Despite these growing pains, Northland’s operational foundation remained solid. In 2025, the company delivered adjusted EBITDA of $1.25 billion and free cash flow of $1.46 per share. Full-year net results were impacted by a non-cash impairment related to its Nordsee One project—more of an accounting-driven “paper hit” than operational deterioration. Looking ahead to 2026, management offered a more optimistic outlook, guiding for adjusted EBITDA between $1.45 billion and $1.65 billion.

The bull case for NPI centers on a simple thesis: as major projects reach completion and the cash flow profile becomes cleaner, investor confidence will gradually rebuild. During market pullbacks, this kind of “reset and rebuild” story often carries the potential for outsized returns.

Brookfield: The Crisis Hunter and Capital Recycling Machine

Brookfield (TSX:BN) is the quintessential “be fearful when others are greedy” story. With its sprawling portfolio of real asset and financial services businesses, plus a powerful asset management platform, Brookfield is built to go on offense when others freeze. Over the past year, the narrative has centered on scale and capital recycling.

The 2025 results speak for themselves: full-year distributable earnings reached $5.4 billion ($2.27 per share), with total distributable earnings hitting $6.0 billion ($2.54 per share). More strikingly, the company completed a record $91 billion in monetizations, deployed $126 billion in new capital, and repurchased over $1 billion of its own shares. Quarterly dividends were raised by 17% to $0.07 per share. Beneath these numbers lies Brookfield’s well-oiled machinery: continuously recycling mature assets, expanding fee-bearing capital, and opportunistically buying back stock when valuations are attractive.

For investors, market pullbacks serve as a test of Brookfield’s ability to keep “buying low and selling high” while compounding shareholder value. As long as its core engines—asset management and capital allocation—keep humming, any pullback in BN’s share price is worth a closer look.

Colliers: Tilting Toward Recurring Revenue with a Clearer Growth Path

Colliers International Group (TSX:CIGI) is an underappreciated “buy-the-dip” candidate. In recent years, the company has aggressively expanded into engineering, outsourcing, and investment management, steadily increasing its proportion of recurring contractual revenue while retaining its formidable commercial real estate services platform. This strategic pivot has reduced its reliance on the most cyclical corners of real estate, significantly enhancing its growth resilience.
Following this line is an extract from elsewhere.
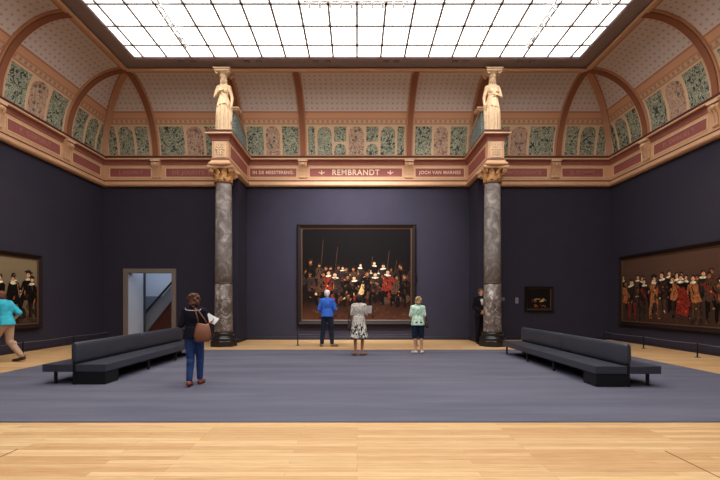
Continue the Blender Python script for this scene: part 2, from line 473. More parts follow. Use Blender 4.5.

Over the past year, Colliers has continued broadening its reach through acquisitions, while management has repeatedly emphasized productivity gains and operating leverage. 2025 revenue came in at $5.56 billion, with adjusted EBITDA reaching $732.5 million and adjusted EPS climbing to $6.58. For 2026, management expects mid-teens growth in revenue, adjusted EBITDA, and adjusted EPS, driven by organic momentum and recent transactions—including the announced acquisition of Ayesa Engineering, expected to close in the second quarter. In an uncertain macro environment, Colliers’ increasingly visible and scalable growth platform is well-positioned to attract capital.

Bottom Line

Market pullbacks don’t automatically equal bargains, but they often provide a window to identify and acquire quality businesses at more attractive prices. Northland Power stands at an inflection point of project delivery and cash flow improvement; Brookfield is a capital-allocation machine built to compound through cycles; Colliers is steadily transforming itself into a more resilient growth platform through structural shifts toward recurring revenue.

When market sentiment is doing backflips, the companies with solid fundamentals and capable management teams are precisely what smart money quietly accumulates. For ordinary investors, following these signals may prove more rewarding than trying to call the bottom.